Outdoor Number Fun with Flowers
What you need:
Lima beans
Sturdy tape
Sticks
Flower Numbers printables
Learning Skills and Standards:
Number Concepts
Count by ones or by twos
What you do
A bundle of sticks, a pile of small rocks, some sturdy tape, and a set of number cards are the building blocks for an afternoon of number fun that includes number hunts, ordering numbers, matching numbers, and counting.
The activities presented here can be used by one child or a small group of children. The number cards selected for these activities, which show the numbers 1-15 marked in the centers of brightly colored flowers, come from the Bee and Flower Number Game. These cards can be easily taped to sticks and stuck into the soil for a number hunt. They fit nicely into outdoor environments.
Hide the flowers around the yard or outdoor area for children to find.
Create a grid with sidewalk chalk where children can match the flowers they’ve found to numbers written inside the grid squares.
Once all of the numbers have been found, encourage children to stick them back into the dirt to make a number line. If the children are developmentally ready, they can extend their number practice by ordering the numbers by twos.
Another way that children can “play outside” with numbers is to place “bees” by each “found” flower in order to show “how many” each number represents. The bee counters can be made from small rocks or beans that have been painted yellow and marked with black lines and eyes.

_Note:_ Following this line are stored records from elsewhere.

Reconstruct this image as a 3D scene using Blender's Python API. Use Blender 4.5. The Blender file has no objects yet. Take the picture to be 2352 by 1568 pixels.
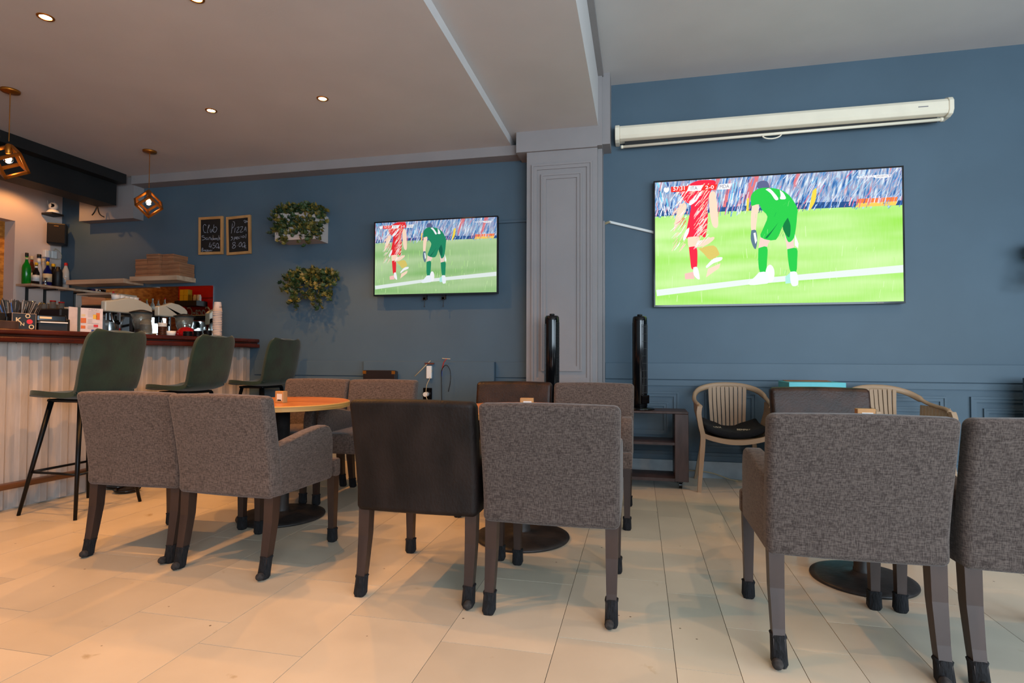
import bpy, bmesh, math, random
from mathutils import Vector, Matrix
from math import radians as R, sin, cos, pi, atan, sqrt
random.seed(7)
S = bpy.context.scene
COL = S.collection

# ------------------------------------------------------------------ camera
cam_d = bpy.data.cameras.new('camera'); cam = bpy.data.objects.new('camera', cam_d); COL.objects.link(cam)
cam_d.sensor_width = 36; cam_d.lens = 36 * 1300 / 2352; cam_d.clip_end = 200
yaw, pit, rol = R(12.66), atan(35 / 1300), R(.2)
f = Vector((-sin(yaw) * cos(pit), cos(yaw) * cos(pit), sin(pit))); r = Vector((cos(yaw), sin(yaw), 0)); u = r.cross(f)
r2 = cos(rol) * r + sin(rol) * u; u2 = -sin(rol) * r + cos(rol) * u
cam.matrix_world = Matrix(((r2.x, u2.x, -f.x, 0), (r2.y, u2.y, -f.y, 0), (r2.z, u2.z, -f.z, 1.04), (0, 0, 0, 1)))
S.camera = cam

# ------------------------------------------------------------------ world, daylight, exposure
w = bpy.data.worlds.new('world'); S.world = w; w.use_nodes = True
bg = w.node_tree.nodes['Background']; bg.inputs[0].default_value = (.72, .86, 1, 1); bg.inputs[1].default_value = .4
S.view_settings.view_transform = 'Standard'; S.view_settings.look = 'None'; S.view_settings.exposure = 0.0; S.view_settings.gamma = 1
S.view_settings.use_curve_mapping = False

def area(name, loc, rot, sx, sy, e, c):
    d = bpy.data.lights.new(name, 'AREA'); d.shape = 'RECTANGLE'; d.size = sx; d.size_y = sy; d.energy = e; d.color = c
    o = bpy.data.objects.new(name, d); COL.objects.link(o); o.location = loc; o.rotation_euler = rot; return o
# the glazed shop front behind the camera
area('daylight_front', (2.7, -2.9, 1.8), (R(105), 0, 0), 4.6, 2.4, 400, (.70, .86, 1))
area('daylight_side', (4.9, .4, 1.8), (R(100), 0, R(90)), 3.6, 2.2, 190, (.70, .86, 1))
area('daylight_front', (-3.6, -2.9, 1.8), (R(103), 0, 0), 4.0, 2.2, 5, (.74, .88, 1))
WARM = (1, .44, .115)
def spot(loc, e, ang=118, bl=.35, c=WARM, rad=.022):
    d = bpy.data.lights.new('downlight_beam', 'SPOT'); d.energy = e; d.color = c; d.spot_size = R(ang); d.spot_blend = bl; d.shadow_soft_size = rad
    o = bpy.data.objects.new('downlight_beam', d); COL.objects.link(o); o.location = loc; return o
ZL, ZM, ZR = 2.985, 3.06, 3.53
DL = [(-3.33, 2.54), (-2.35, 2.58), (-3.31, 3.81), (-2.33, 3.81)]
DLH = [(-3.33, 1.27), (-2.35, 1.27)]
DLR = [(1.3, .9), (2.2, 3.0)]
for x, y in DL: spot((x, y, ZL - .02), 74)
for x, y in DLH: spot((x, y, ZL - .02), 96)
for x, y in DLR: spot((x, y, ZR - .02), 70, 110, .5, (1, .62, .34))
spot((-6.12, 4.6, ZL - .02), 22, 130, .4)

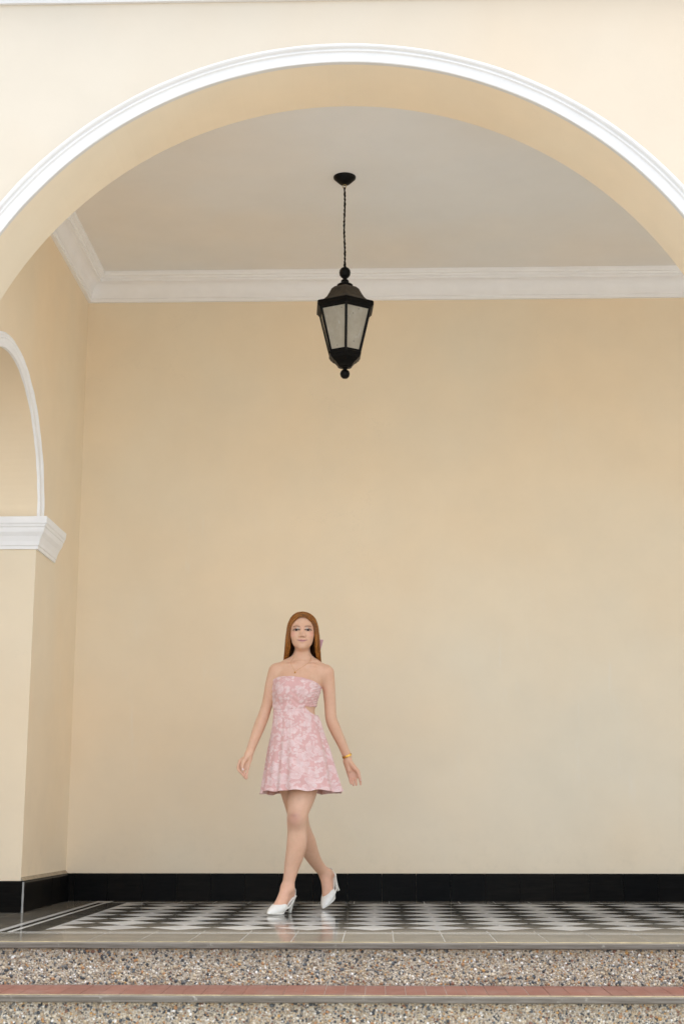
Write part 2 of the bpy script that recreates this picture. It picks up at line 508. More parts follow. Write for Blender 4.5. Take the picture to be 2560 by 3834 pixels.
# porch floor -------------------------------------------------------------------
T = .2203; D = T * math.sqrt(2)           # cement tile side and diagonal
fl = MB(); fl.box(XA, XB, 6.262, YB + .01, -.34, -.0012)
floor = tag(fl.build('porch_floor', M['grout']), kind='structure')
PX, PY = -1.433, 6.990                    # lattice: a dark tile centred here (cut by the border)
FX0, FX1 = PX - D / 2, 3.2                # field limits
NROW = 7
GAP = .0007
def poly_tile(name, pts, mat, th=.006):
    n = len(pts)
    v = [(x, y, -th) for x, y in pts] + [(x, y, 0) for x, y in pts]
    f = [tuple(range(n, 2*n))] + [(i, (i+1) % n, (i+1) % n + n, i + n) for i in range(n)]
    me = mesh(name, v, f); me.materials.append(mat); return me
h = D / 2 - GAP
dm = {k: poly_tile('floor_tile', [(0, -h), (h, 0), (0, h), (-h, 0)], M[k]) for k in ('tile_white', 'tile_dark')}
front_tri = poly_tile('floor_tile', [(-h, 0), (h, 0), (0, h)], M['tile_dark'])
back_tri = poly_tile('floor_tile', [(-h, 0), (0, -h), (h, 0)], M['tile_dark'])
left_tri = poly_tile('floor_tile', [(0, -h), (h, 0), (0, h)], M['tile_white'])
def put(name, me, parent, loc, tilt=.0009, z=0.0):
    o = obj(name, me, parent, None, loc)
    o.rotation_euler = (random.gauss(0, tilt), random.gauss(0, tilt), 0)
    return o
ncol = int((FX1 - FX0) / D)
for j in range(NROW):
    for i in range(ncol + 1):
        x, y = PX - D/2 + i * D, PY + D/2 + j * D
        put('floor_tile', left_tri if i == 0 else dm['tile_white'], floor, (x, y, 0))
for j in range(NROW + 1):
    for i in range(ncol):
        x, y = PX + i * D, PY + j * D
        put('floor_tile', front_tri if j == 0 else back_tri if j == NROW else dm['tile_dark'], floor, (x, y, 0))
FY0, FY1 = PY, PY + NROW * D
# plain border: bands of rectangular tiles, cut where the white lines run
def rect(x0, x1, y0, y1, mat, name='border_tile', cx=None):
    w, d = (x1 - x0) / 2 - GAP, (y1 - y0) / 2 - GAP
    me = poly_tile(name, [(-w, -d), (w, -d), (w, d), (-w, d)], M[mat])
    return put(name, me, floor, ((x0 + x1) / 2, (y0 + y1) / 2, 0))
XT0 = -1.80 - .012
# front border, three rows of tile, joints every T
x = -2.9
shared = {}
def rect_s(x0, y0, w, d, mat, name='border_tile'):
    key = (round(w, 4), round(d, 4), mat)
    if key not in shared:
        a, b2 = w / 2 - .0021, d / 2 - .0012
        shared[key] = poly_tile(name, [(-a, -b2), (a, -b2), (a, b2), (-a, b2)], M[mat])
    return put(name, shared[key], floor, (x0 + w / 2, y0 + d / 2, 0), .0006)
XJ = 0.058                                 # a joint lies here
k0 = -13
for k in range(k0, 14):
    x = XJ + k * T
    for y, d in ((6.300, .155), (6.455, T), (6.455 + T, 6.782 - 6.455 - T)):
        rect_s(x, y, T, d, 'tile_border')
    rect_s(x, 6.868, T, FY0 - 6.868, 'tile_border') if x + T > -1.70 and x + T < 3.3 else None
def strip(x0, x1, y0, y1, mat, name):
    mb = MB(); mb.box(x0, x1, y0, y1, -.006, 0.0); return mb.build(name, M[mat], floor)
strip(-1.80, 3.2, 6.784, 6.804, 'tile_white', 'white_line')
strip(-1.80, 3.2, 6.805, 6.845, 'tile_border', 'grey_line')
strip(-1.712, 3.2, 6.846, 6.866, 'tile_white', 'white_line')
# left border
yb = FY1 + .052
strip(-1.806, -1.772, 6.806, yb + .062, 'tile_white', 'white_line')
strip(-1.771, -1.738, 6.847, yb + .03, 'tile_dark', 'grey_line')
strip(-1.737, -1.717, 6.868, yb + .02, 'tile_white', 'white_line')
for k in range(11):
    y = 6.868 + k * T
    rect_s(-1.715, y, FX0 + 1.715, min(T, yb - y), 'tile_dark') if y < yb - .02 else None
# back border
strip(-1.715, 3.2, yb, yb + .022, 'tile_white', 'white_line')
for k in range(k0, 14):
    x = XJ + k * T
    if x > FX0 - .1 and x < 3.0:
        rect_s(x, FY1 + .001, T, yb - FY1 - .002, 'tile_border')
    if x > -1.80 and x < 3.2: rect_s(x, yb + .024, T, YB - yb - .024, 'tile_border')
# outer band at the left, beside and through the side arch
for i in range(5):
    for k in range(13):
        x1 = -1.808 - i * T; y = 6.785 + k * T
        if y + T > YB: continue
        rect_s(x1 - T, y, T, T, 'tile_border')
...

These counters can be stored along with the flowers (removed from the sticks) and placed on a tray that children can use for on-going practice with number concepts.
Bee and Flower Number Game
Kindergarten Common Core State Standards:
K.CC.A.2: Count forward beginning from a given number within the known sequence (instead of having to begin at 1).
K.CC.A.3: Write numbers from 0 to 20. Represent a number of objects with a written numeral 0-20 (with 0 representing a count of no objects).